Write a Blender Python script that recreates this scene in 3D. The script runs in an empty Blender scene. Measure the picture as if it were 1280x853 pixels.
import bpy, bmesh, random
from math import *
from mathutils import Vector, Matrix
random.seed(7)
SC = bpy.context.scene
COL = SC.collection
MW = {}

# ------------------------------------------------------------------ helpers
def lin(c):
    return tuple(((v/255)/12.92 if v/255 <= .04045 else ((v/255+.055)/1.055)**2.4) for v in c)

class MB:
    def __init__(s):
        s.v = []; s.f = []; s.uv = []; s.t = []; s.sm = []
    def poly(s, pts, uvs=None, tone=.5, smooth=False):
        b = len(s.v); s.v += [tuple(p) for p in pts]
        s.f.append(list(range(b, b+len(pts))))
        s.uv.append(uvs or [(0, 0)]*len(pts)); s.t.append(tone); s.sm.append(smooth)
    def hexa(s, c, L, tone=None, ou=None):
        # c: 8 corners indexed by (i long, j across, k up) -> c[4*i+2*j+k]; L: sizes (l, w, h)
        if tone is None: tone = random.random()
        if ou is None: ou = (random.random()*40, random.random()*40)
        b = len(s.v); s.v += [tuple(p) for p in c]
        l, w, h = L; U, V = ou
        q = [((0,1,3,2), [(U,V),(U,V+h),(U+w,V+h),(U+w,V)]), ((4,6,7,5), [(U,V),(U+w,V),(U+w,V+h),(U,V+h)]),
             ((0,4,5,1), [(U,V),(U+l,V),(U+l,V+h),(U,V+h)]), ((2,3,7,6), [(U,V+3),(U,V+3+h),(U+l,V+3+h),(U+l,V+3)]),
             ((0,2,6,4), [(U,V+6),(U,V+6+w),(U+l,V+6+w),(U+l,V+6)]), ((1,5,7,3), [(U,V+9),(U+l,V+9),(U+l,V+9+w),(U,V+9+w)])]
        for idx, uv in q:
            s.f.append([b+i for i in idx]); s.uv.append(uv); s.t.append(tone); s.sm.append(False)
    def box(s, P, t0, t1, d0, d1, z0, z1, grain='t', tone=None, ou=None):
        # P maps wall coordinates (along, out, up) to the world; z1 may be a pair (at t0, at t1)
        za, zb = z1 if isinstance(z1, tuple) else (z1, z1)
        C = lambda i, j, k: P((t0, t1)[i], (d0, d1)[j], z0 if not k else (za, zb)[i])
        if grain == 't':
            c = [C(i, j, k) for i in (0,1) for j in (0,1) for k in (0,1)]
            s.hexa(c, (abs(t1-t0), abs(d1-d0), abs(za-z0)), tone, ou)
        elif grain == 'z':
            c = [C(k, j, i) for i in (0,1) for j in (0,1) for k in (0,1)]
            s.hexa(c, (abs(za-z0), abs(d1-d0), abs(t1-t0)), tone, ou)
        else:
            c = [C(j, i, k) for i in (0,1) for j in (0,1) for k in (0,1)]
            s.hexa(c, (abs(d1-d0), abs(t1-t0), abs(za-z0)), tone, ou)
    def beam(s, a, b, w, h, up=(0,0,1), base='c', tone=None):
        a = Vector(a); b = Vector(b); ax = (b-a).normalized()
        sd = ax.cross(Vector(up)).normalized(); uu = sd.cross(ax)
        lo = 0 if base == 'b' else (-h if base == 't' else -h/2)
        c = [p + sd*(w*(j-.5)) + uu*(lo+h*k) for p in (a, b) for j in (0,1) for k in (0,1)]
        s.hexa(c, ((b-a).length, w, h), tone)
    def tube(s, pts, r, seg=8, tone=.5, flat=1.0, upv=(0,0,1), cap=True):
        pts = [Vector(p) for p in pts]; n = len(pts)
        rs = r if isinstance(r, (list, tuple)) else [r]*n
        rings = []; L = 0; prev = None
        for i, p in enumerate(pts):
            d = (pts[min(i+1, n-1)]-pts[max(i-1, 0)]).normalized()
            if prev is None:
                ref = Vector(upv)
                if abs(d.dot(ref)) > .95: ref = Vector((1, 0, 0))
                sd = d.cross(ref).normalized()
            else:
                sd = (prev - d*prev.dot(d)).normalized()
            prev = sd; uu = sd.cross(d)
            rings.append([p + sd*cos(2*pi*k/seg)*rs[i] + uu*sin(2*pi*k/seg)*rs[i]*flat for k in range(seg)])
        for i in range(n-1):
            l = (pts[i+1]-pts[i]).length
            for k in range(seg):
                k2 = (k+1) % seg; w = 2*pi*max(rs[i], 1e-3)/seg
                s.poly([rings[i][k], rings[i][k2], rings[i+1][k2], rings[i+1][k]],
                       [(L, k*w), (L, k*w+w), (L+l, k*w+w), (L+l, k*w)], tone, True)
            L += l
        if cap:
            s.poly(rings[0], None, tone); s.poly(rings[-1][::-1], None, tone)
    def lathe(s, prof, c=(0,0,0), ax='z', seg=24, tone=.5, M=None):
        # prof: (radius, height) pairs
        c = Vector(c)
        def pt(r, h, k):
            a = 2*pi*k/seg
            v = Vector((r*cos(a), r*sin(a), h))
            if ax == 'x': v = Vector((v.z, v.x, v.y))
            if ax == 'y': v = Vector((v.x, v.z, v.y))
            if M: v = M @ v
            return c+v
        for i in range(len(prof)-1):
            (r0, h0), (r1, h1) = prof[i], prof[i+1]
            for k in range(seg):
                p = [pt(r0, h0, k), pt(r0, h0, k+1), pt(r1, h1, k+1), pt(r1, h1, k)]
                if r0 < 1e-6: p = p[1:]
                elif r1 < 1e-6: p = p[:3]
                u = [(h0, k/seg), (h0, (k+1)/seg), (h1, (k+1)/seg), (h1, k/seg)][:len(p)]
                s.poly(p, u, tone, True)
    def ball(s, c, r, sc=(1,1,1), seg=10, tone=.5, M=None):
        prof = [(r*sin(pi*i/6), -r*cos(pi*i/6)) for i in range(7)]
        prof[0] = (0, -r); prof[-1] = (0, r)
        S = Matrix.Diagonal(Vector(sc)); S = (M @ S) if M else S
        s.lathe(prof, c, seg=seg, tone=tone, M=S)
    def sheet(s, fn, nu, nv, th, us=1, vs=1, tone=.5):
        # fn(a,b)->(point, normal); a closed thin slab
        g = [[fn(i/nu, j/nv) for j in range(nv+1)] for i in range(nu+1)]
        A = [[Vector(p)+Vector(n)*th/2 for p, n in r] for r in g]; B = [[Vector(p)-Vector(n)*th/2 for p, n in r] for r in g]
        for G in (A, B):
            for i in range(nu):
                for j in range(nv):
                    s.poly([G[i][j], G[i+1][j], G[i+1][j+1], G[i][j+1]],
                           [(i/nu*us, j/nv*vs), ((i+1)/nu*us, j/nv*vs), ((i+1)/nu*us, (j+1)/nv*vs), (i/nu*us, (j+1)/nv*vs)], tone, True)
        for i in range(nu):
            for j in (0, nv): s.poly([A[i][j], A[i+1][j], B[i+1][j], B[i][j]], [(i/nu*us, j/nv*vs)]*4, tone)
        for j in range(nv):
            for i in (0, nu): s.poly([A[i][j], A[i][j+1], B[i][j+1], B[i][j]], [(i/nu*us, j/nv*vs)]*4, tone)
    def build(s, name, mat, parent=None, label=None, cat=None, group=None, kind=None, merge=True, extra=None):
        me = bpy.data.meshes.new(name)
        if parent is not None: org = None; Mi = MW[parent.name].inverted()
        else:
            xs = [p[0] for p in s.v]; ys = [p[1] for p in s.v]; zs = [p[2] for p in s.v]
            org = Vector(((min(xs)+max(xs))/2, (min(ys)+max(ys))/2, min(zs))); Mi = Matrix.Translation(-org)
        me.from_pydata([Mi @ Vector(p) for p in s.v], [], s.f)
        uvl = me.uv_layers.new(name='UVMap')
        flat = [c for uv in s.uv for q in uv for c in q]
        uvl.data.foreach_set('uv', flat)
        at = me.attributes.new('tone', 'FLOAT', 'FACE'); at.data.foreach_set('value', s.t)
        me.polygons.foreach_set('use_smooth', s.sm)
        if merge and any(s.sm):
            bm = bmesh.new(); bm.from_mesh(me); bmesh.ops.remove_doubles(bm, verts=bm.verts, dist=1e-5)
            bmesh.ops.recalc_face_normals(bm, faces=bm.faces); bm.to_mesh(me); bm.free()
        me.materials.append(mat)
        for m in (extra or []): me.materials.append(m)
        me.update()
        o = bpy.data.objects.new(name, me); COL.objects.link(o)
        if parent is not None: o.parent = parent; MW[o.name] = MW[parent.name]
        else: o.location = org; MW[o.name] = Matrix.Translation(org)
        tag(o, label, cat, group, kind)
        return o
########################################
### OBJECTIVE
Write down again the exact lines running from the beginning of the data to the line containing "return tuple(((v/255)/12.92 if", with both ends included.

### THE COMPLETED TASK
Write a Blender Python script that recreates this scene in 3D. The script runs in an empty Blender scene. Measure the picture as if it were 1280x853 pixels.
import bpy, bmesh, random
from math import *
from mathutils import Vector, Matrix
random.seed(7)
SC = bpy.context.scene
COL = SC.collection
MW = {}

# ------------------------------------------------------------------ helpers
def lin(c):
    return tuple(((v/255)/12.92 if v/255 <= .04045 else ((v/255+.055)/1.055)**2.4) for v in c)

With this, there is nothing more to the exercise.